» **Task brief**: Check each line of the material below, and copy it if it holds the string "picture".

» **Supplied information**:
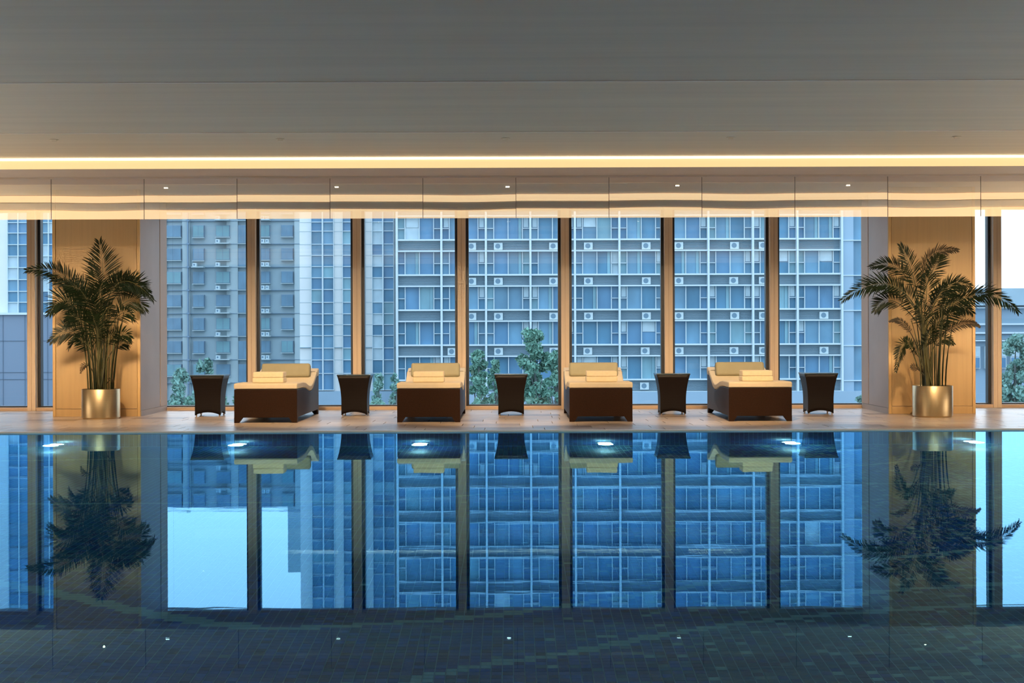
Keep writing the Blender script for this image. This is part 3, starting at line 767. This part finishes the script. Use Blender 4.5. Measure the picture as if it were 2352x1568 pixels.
# -- grey residential block
D = 200.0; S = 2.3
B = thing('residential_block', 'grey older residential block with small square windows and a drainpipe, left of the glass tower', 'building', (0, D, GZ))
b = MB(); bx(b, D, 290, 690, 404, 1000, 0.6, 22, '_'); b.build('wall', 'block_wall', B)
b = MB(); bx(b, D, 652, 690, 250, 1000, 3.0, 30, '_'); b.build('stair_tower', 'block_wall_light', B)
for c0, c1 in ((418, 436), (520, 546), (676, 690), (290, 382)):
    b = MB(); bx(b, D, c0, c1, 404, 1000, 0.3, 0.6, '_'); b.build('wall_pier', 'block_wall_light', B)
b = MB()
for k in range(-3, 8):
    y = 560-S+53.2*k; bx(b, D, 290, 690, y-0.5, y+0.5, 0.22, 0.6, '_')
o = b.build('floor_line', 'block_dark', B); o['kind'] = 'stuff'
b = MB(); bx(b, D, 430.5, 433.5, 404, 1000, -0.1, 0.2, '_')
for k in range(-3, 8): bx(b, D, 428, 436, 556+53.2*k, 559+53.2*k, -0.15, 0.2, '_')
b.build('drainpipe', 'block_dark', B)
for k in range(-2, 7):
    for ci, (c0, c1, h) in enumerate(((383, 416, 27), (443, 469, 28), (496, 528, 27), (547, 569, 42), (599, 620, 27), (646, 673, 27))):
        y = 517-S+53.2*k
        b = MB(); bx(b, D, c0, c1, y, y+h, 0.1, 0.6, 'block_dark'); bx(b, D, c0-1, c1+1, y+h, y+h+1.6, -0.2, 0.6, 'block_wall_light')
        f = b.build('window', None, B)
        b = MB(); g = rr.choice(['block_glass', 'block_glass', 'block_glass_teal']) if ci != 3 else 'block_glass'
        bx(b, D, c0+1, c1-1, y+1, y+h-1, 0.02, 0.09, g); bx(b, D, (c0+c1)/2-0.4, (c0+c1)/2+0.4, y+1, y+h-1, 0.0, 0.02, 'block_dark'); b.build('pane', None, f)
        if ci in (2, 4) or (ci == 1 and k == 1):
            b = MB(); bx(b, D, c0, c1+2, y+h+14, y+h+16.5, -1.0, 0.6, 'block_wall_light'); bx(b, D, c0+2, c0+11, y+h+6, y+h+14, -0.7, 0.0, 'ac_white'); bx(b, D, c0+4, c0+8, y+h+8, y+h+12, -0.72, -0.7, 'ac_fan')
            if ci == 4: bx(b, D, c0+13, c0+20, y+h+6, y+h+14, -0.7, 0.0, 'ac_white'); bx(b, D, c0+15, c0+18, y+h+8, y+h+12, -0.72, -0.7, 'ac_fan')
            b.build('air_conditioner_ledge', None, B)
# -- glass fronted building seen past the left column
D = 110.0; S = 3.8
G = thing('office_building', 'office building with white framed blue panes above a plain grey wall, past the left column', 'building', (0, D, GZ))
b = MB(); bx(b, D, -420, 150, -420, 717, 0.4, 14, '_'); b.build('wall', 'pier_white', G)
b = MB(); bx(b, D, -420, 190, 717, 1100, -0.3, 14, '_'); b.build('street_wall', 'street_wall', G)
b = MB()
for y in (778, 850, 866): bx(b, D, -420, 190, y, y+1.2, -0.34, -0.28, '_')
for x in (-60, 10, 60, 112): bx(b, D, x, x+0.8, 720, 1100, -0.34, -0.28, '_')
o = b.build('wall_joint', 'street_joint', G); o['kind'] = 'stuff'
b = MB(); bx(b, D, -420, 190, 714, 719, -0.5, 0.4, '_'); b.build('ledge', 'frame_white', G)
rows2 = [480, 507, 531, 557.5, 584, 610.5, 638, 665, 690, 715]
for cc in ((17, 41.5, 65), (95, 111.5, 128), (-62, -40, -16)):
    b = MB()
    for q in cc: bx(b, D, q-0.9, q+0.9, -420, 715, 0.0, 0.4, '_')
    f = b.build('window_strip', 'frame_white', G)
    for q in range(len(rows2)-1):
        for x0, x1 in zip(cc, cc[1:]):
            m = 'far_curtain' if rr.random() < 0.22 else rr.choice(PANES[:3])
            pb_ = MB(); bx(pb_, D, x0+0.9, x1-0.9, rows2[q]+0.8, rows2[q+1]-0.8, 0.2, 0.4, m); pb_.build('pane', None, f)
    b = MB(); y = 480
    for y in rows2: bx(b, D, cc[0], cc[2], y-0.8, y+0.8, 0.05, 0.4, 'frame_white')
    y = 480
    while y > -400:
        bx(b, D, cc[0], cc[2], y-26, y-1, 0.2, 0.4, rr.choice(PANES)); y -= 26.5
    o = b.build('upper_glazing', None, G); o['kind'] = 'stuff'
# -- low building to the right under the open sky
D = 150.0; S = -3.8
E = thing('low_building', 'low banded grey blue building under open sky, past the right column', 'building', (0, D, GZ))
b = MB(); bx(b, D, 2160, 2800, 666, 1100, 0.6, 20, '_'); b.build('wall', 'podium_blue', E)
for y0, y1, m, d in ((666, 705, 'spandrel_blue', -0.5), (709, 711.5, 'frame_white', -0.2), (735, 746, 'louvre_blue', 0.4), (746, 750, 'frame_white', -0.2), (766, 770, 'frame_white', -0.2), (773, 783, 'louvre_blue', 0.4), (784, 787, 'frame_white', -0.4)):
    b = MB(); bx(b, D, 2158, 2800, y0, y1, d, 0.6, '_'); b.build('parapet' if y0 == 666 else 'facade_band', m, E)
for c in (2170, 2200, 2232, 2262, 2292, 2322, 2352):
    b = MB(); bx(b, D, c, c+20, 799, 850, 0.1, 0.6, 'frame_white'); f = b.build('window', None, E)
    b = MB(); bx(b, D, c+2, c+18, 801, 822, 0.0, 0.1, 'far_curtain'); bx(b, D, c+2, c+18, 825, 848, 0.0, 0.1, 'far_glass_0'); b.build('pane', None, f)
# -- trees
def tree(cx, D, hw, top, label, leafm, seed, N=2600, cat='tree', name='tree', zb=GZ, leaf=0.16):
    rnd = random.Random(seed); x0 = X(cx, D); zt = Z(top, D); H = zt-zb; w = hw*D/F
    t = thing(name, label, cat, (x0, D, zb))
    b = MB(); b.tube([(0, 0, 0), (0.1, 0, H*0.3), (0, 0, H*0.6), (0.05, 0, H*0.9)], [0.22, 0.17, 0.11, 0.03], 8)
    for _ in range(7):
        a = rnd.uniform(0, 6.28); z = H*rnd.uniform(0.35, 0.7)
        b.tube([(0, 0, z), (w*0.4*cos(a), w*0.4*sin(a), z+H*0.1), (w*0.75*cos(a), w*0.75*sin(a), z+H*0.2)], [0.07, 0.04, 0.015], 5)
    b.build('trunk', 'tree_bark', t)
    b = MB(); vs, fs = [], []
    cl_ = []
    for _ in range(70):
        v = rnd.uniform(0.22, 0.97); q = w*min(1.0, 1.25*sqrt(max(0.02, 1-((v-0.38)/0.62)**2)))*0.82
        a = rnd.uniform(0, 6.28); cl_.append((q*cos(a)*rnd.random()**.4, q*sin(a)*rnd.random()**.4, H*v, w*rnd.uniform(0.2, 0.42)))
    for _ in range(int(N*1.7)):
        c = rnd.choice(cl_); d = Vector((rnd.gauss(0, 1), rnd.gauss(0, 1), rnd.gauss(0, 1))).normalized()*c[3]*rnd.random()**0.45
        p = Vector(c[:3])+d; p.z = min(p.z, H)
        a = Vector((rnd.gauss(0, 1), rnd.gauss(0, 1), rnd.gauss(0, 1))).normalized(); bb = a.cross(Vector((rnd.gauss(0, 1), rnd.gauss(0, 1), rnd.gauss(0, 1)))).normalized()
        s = leaf*rnd.uniform(0.6, 1.3); k = len(vs)
        vs += [p-a*s, p+bb*s*0.5, p+a*s, p-bb*s*0.5]; fs.append((k, k+1, k+2, k+3))
    b.add(vs, fs); b.build('foliage', leafm, t)
tree(1228, 95, 44, 753, 'tall leafy green tree outside, behind the middle side table', 'tree_leaf', 1, 5200)
tree(1276, 92, 26, 800, 'shorter green tree outside, at the right side of the tallest tree', 'tree_leaf', 2, 2600)
tree(1098, 88, 25, 788, 'slim green tree outside, between second lounger and middle side table', 'tree_leaf', 3, 3000)
tree(1135, 90, 18, 822, 'small bush-like tree outside, in the gap left of the tallest tree', 'tree_leaf', 4, 1600)
tree(868, 85, 18, 852, 'small young tree outside, above the second side table', 'tree_leaf_pale', 5, 1000)
tree(908, 86, 14, 850, 'small young tree outside, beside the second lounger from left', 'tree_leaf_pale', 6, 800)
tree(472, 96, 30, 815, 'pale leafy tree outside, above the leftmost side table', 'tree_leaf_pale', 7, 1500)
tree(414, 92, 28, 840, 'pale leafy tree outside, next to the left column', 'tree_leaf_pale', 8, 1500)
tree(2330, 90, 42, 772, 'large green tree outside, at the right edge of the picture', 'tree_leaf_pale', 9, 3600)
tree(1975, 90, 14, 905, 'low shrub top outside, beside the right column', 'tree_leaf_pale', 10, 500)
# planted terrace below the windows
struct(box('terrace', -22, -8, 58, 66, GZ, -3.2, 'podium_blue'))
for i, (px, top) in enumerate(((398, 916), (435, 908), (470, 903), (508, 904), (548, 900))):
    tree(px, 60, 16, top, ['low hedge bush outside beside the left column', 'low hedge bush outside, second from the left column', 'low hedge bush outside, behind the leftmost side table',
                          'low hedge bush outside, right of the leftmost side table', 'low hedge bush outside, behind the leftmost lounger'][i], 'tree_leaf', 30+i, 900, 'bush', 'hedge_bush', -3.2, 0.09)
struct(box('terrace_right', -6.5, -4.3, 58, 62, GZ, -3.2, 'podium_blue'))
tree(866, 60, 26, 920, 'dark low shrub outside, just behind the second side table', 'tree_leaf', 41, 700, 'bush', 'hedge_bush', -3.2, 0.09)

» **Task result**:
Keep writing the Blender script for this image. This is part 3, starting at line 767. This part finishes the script. Use Blender 4.5. Measure the picture as if it were 2352x1568 pixels.
tree(2330, 90, 42, 772, 'large green tree outside, at the right edge of the picture', 'tree_leaf_pale', 9, 3600)